As we walk into the exhibit, the first thing Bakker notices is the magnificent array of fresh tulips adorning the entrance. Bakker approves. “Someone around here is thinking. Tulips aren’t just a modern Dutch commodity. They symbolize 17th century Dutch economic speculation and cultural development.” Two ladies are snipping and adjusting beautiful, pale, long-stemmed tulips. For this male audience, it’s an apt start for a conversation.

The youthful painting “Horse and Rider” is the first clue that ter Borch is indeed unique. “The eccentric perspective of the rear end of a horse carrying a slumping armored cavalryman is actually startling … The trick of the painting is the glinting patina of the armor. Because of its photo-realism-like effect, the viewer is drawn into the dazzling surface of armor and for a moment overlooks the uncertain, unheroic gravity of the departing soldier.”

The irregular view of the massive horse seems strange and beautiful by any set of artistic conventions. Compared with stereotypical Dutch paintings, it seems out of place and oddly existential. “The horse is more than a conveyance or some metaphorical device,” Bakker says. “It was actually there and is shown in its convincing but simple everyday presence so the painting serves as an act of historical registry.”
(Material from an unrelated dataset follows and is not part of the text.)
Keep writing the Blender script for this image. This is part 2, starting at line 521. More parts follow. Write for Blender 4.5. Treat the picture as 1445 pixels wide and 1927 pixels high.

After a brief survey of portraits, including a remarkable self-portrait, Bakker muses over bourgeois portraiture and ter Borch’s nuanced depiction of the subject’s psychological presence. “While he paints himself clad in the conventional clothing of portraiture, he’s not hiding behind them, he’s right there in front of you with all of his acute, not necessarily attractive, critical self-consciousness.”

While negotiating how to read the subtleties of portraiture’s conventions, Bakker proceeds to a room of really over-the-top paintings. “The Gallant Conversation” depicts a young woman whose back is toward the viewer. Her floor-length satin dress is ethereal in its dazzling shimmer. A military officer seated to her right talks with her, gesturing some ambiguous sign with his hand. An older woman sits close by, unassumingly and perhaps indifferently.

“In the past this painting was seen as a benign domestic interior with a father talking to his daughter, perhaps lecturing her, while the mother sits quietly nearby. There is no doubt that the extravagant representation of her dress is attractive, and the thing usually talked about, but it is a distraction from what’s really occurring within the painting. … an officer perhaps propositioning a prostitute while the madam of the brothel monitors the deal. Ter Borch loads the painting with ambiguous features that make ‘The Gallant Conversation’ an ambiguous social construction and makes for a much more complex and modern reading of social and psychological circumstance.”

In the next room Bakker points to “The Introduction (An Officer Making His Bow to a Lady),” in which a gentleman officer caresses the crotch of the lady’s fingers. This vulgar sexual reference is no doubt overlooked by most viewers. “Look at how she looks at her hand; it’s a completely real and psychologically layered expression, somewhere between surprised alarm and uncertain delight. In Vermeer’s work, people are props for a kind of classical allegory. But ter Borch paints what he sees and is much more immediate and real for us.”

As you move from painting to painting, the complexity of ter Borch’s psychological perception and commentary, as well as his social observations, become more evident and intriguing. The “dazzling surface effects” of the paintings, like special effects in contemporary films, belie a more complex vision that sustains scrutiny. Bakker says: “These paintings act as a kind of early form of reality reportage. … They contain an incredible record of 17th century Dutch life as well as a universal portrait of man, one in which we can all find ourselves.”